目前在文献“A comparative study of oxidized spacer trench and micro-pattern trench concepts for 1200V IGBTs”中公开了SG IGBT中存在击穿电压不足的问题。

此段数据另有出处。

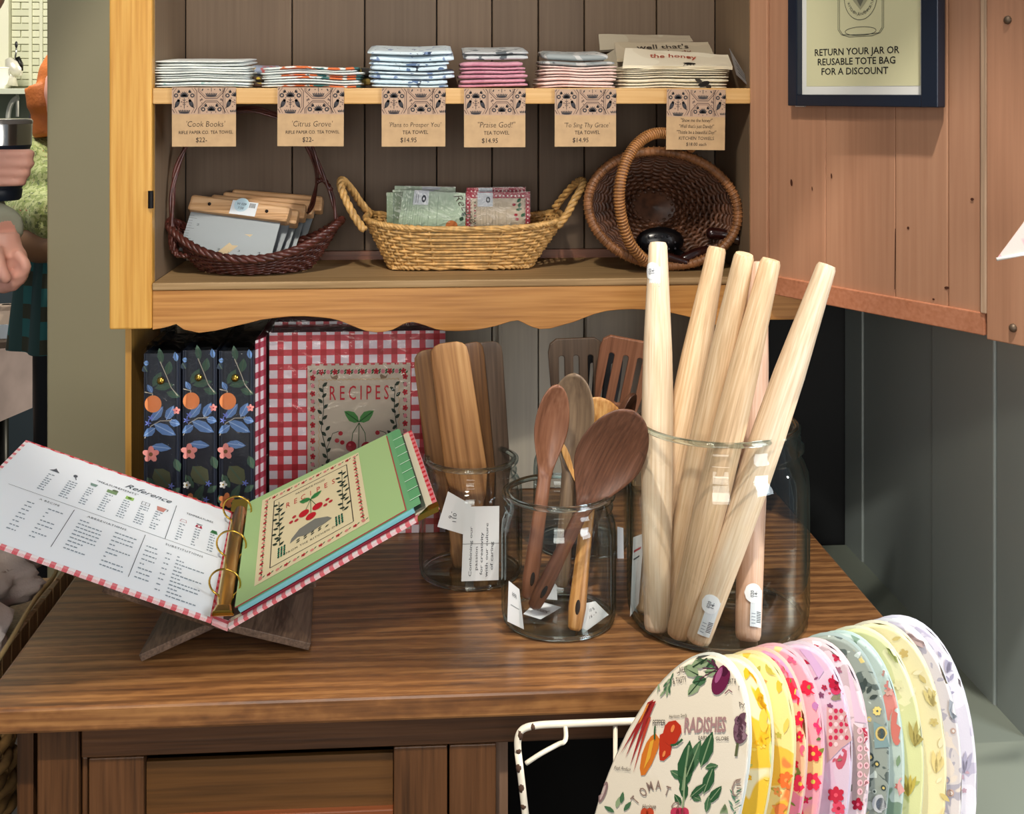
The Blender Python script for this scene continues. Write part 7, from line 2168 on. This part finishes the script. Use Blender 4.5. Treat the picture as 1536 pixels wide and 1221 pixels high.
def plaid():
    m = bpy.data.materials.new('teal_plaid'); m.use_nodes = True; nt = m.node_tree; N = nt.nodes; L = nt.links
    bb = N['Principled BSDF']; bb.inputs['Roughness'].default_value = .9
    tc = N.new('ShaderNodeTexCoord'); sp = N.new('ShaderNodeSeparateXYZ'); L.new(tc.outputs['Object'], sp.inputs[0])
    last = None
    for i, (ax, sc__, wd_) in enumerate(((2, 12, .45), (0, 16, .4))):
        a = N.new('ShaderNodeMath'); a.operation = 'MULTIPLY'; a.inputs[1].default_value = sc__; L.new(sp.outputs[ax], a.inputs[0])
        f = N.new('ShaderNodeMath'); f.operation = 'FRACT'; L.new(a.outputs[0], f.inputs[0])
        g = N.new('ShaderNodeMath'); g.operation = 'GREATER_THAN'; g.inputs[1].default_value = wd_; L.new(f.outputs[0], g.inputs[0])
        mx = N.new('ShaderNodeMix'); mx.data_type = 'RGBA'; L.new(g.outputs[0], mx.inputs[0])
        if last is None: mx.inputs[6].default_value = hexc('#2c2f22')
        else: L.new(last, mx.inputs[6])
        mx.inputs[7].default_value = hexc('#1e5658') if i == 0 else hexc('#1f3c3c')
        last = mx.outputs[2]
        if i == 1: mx.inputs[0].default_value = .5; 
    L.new(last, bb.inputs['Base Color'])
    return m
b.build('plaid_skirt', plaid(), p2, smooth=True)
b = MB()
for s in (-1, 1): b.tube([Vector((tc_.x + s * .060, tc_.y, zs1 + .20)), Vector((tc_.x + s * .060, tc_.y, .3)), Vector((tc_.x + s * .060, tc_.y, .06)), ], [.062, .055, .050], 14); b.tube([Vector((tc_.x + s * .060, tc_.y + .04, .045)), Vector((tc_.x + s * .060, tc_.y - .16, .038))], [.05, .045], 12)
remesh(b.build('black_boots', mat('black_leather', '#08080a', .5), p2), .010, 3)
hb = MB()
hb.ball(hc + Vector((0, .03, .02)), (.095, .11, .12), 16)
hb.tube(catmull([hc + Vector((-.07, -.02, .02)), W(66, 150, D2 - .03), W(67, 180, D2 - .03), W(70, 205, D2 - .03)], 5), [.045] * 8 + [.035] * 8, 12)
remesh(hb.build('hair', mat('copper_hair', '#c06a2c', .6, bump=.6, bscale=150), p2), .008, 3)
hb = MB(); hb.tube(catmull([W(54, 208, D2 + .05), W(58, 185, D2 + .02), W(70, 160, D2 + .03)], 5), [.03] * 11, 10)
hb.build('dark_scarf', mat('black_scarf', '#17121a', .8), p2, smooth=True)
bg = thing('shoulder_bag', 'brown leather bag tucked under the green sweater arm', 'bag', W(55, 392, D2 - .12))
bcn = W(64, 364, D2 - .16)
MB().ball(bcn, (.075, .05, .052), 24).build('bag_body', mat('tan_leather', '#7a5a40', .5, bump=.2, bscale=50), bg, smooth=True)
MB().tube(catmull([W(28, 345, D2 - .17), W(34, 352, D2 - .18), W(30, 372, D2 - .18)], 5), .004, 6).build('strap', mat('dark_strap', '#2a1c14', .5), bg, smooth=True)
MB().tube([W(28, 348, D2 - .175), W(36, 344, D2 - .175)], .003, 6).build('buckle', brass, bg, smooth=True)
# black bag strip hanging before the dark coat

因此,提供一种能减小栅极-集电极电容及开通损耗,并能提升击穿电压的绝缘栅双极型晶体管技术是目前需要解决的主要技术问题。
发明内容
为了解决上面问题,本发明第一方面提供了一种改进型SG IGBT的制备方法,包括以下步骤:
S1.通过在晶圆底层上进行刻蚀形成沟槽;
S2.通过在沟槽处的硅层表面进行氧化形成Gate Oxide,或进行氮化硅的沉积,形成SiN层;
S3.在Gate Oxide上进行多晶硅的沉积形成Poly层,或在SiN层上通过各向异性刻蚀形成SiN Spacer;
S4.在Poly层上进行蚀形成Poly层或Poly Spacer;
S5.经过离子注入硼,进行表面沉积形成氧化层,通过对接触孔刻蚀,经过离子注入含硼化合物,在高温热过程退火处理后形成P+区,并通过金属淀积形成金属层。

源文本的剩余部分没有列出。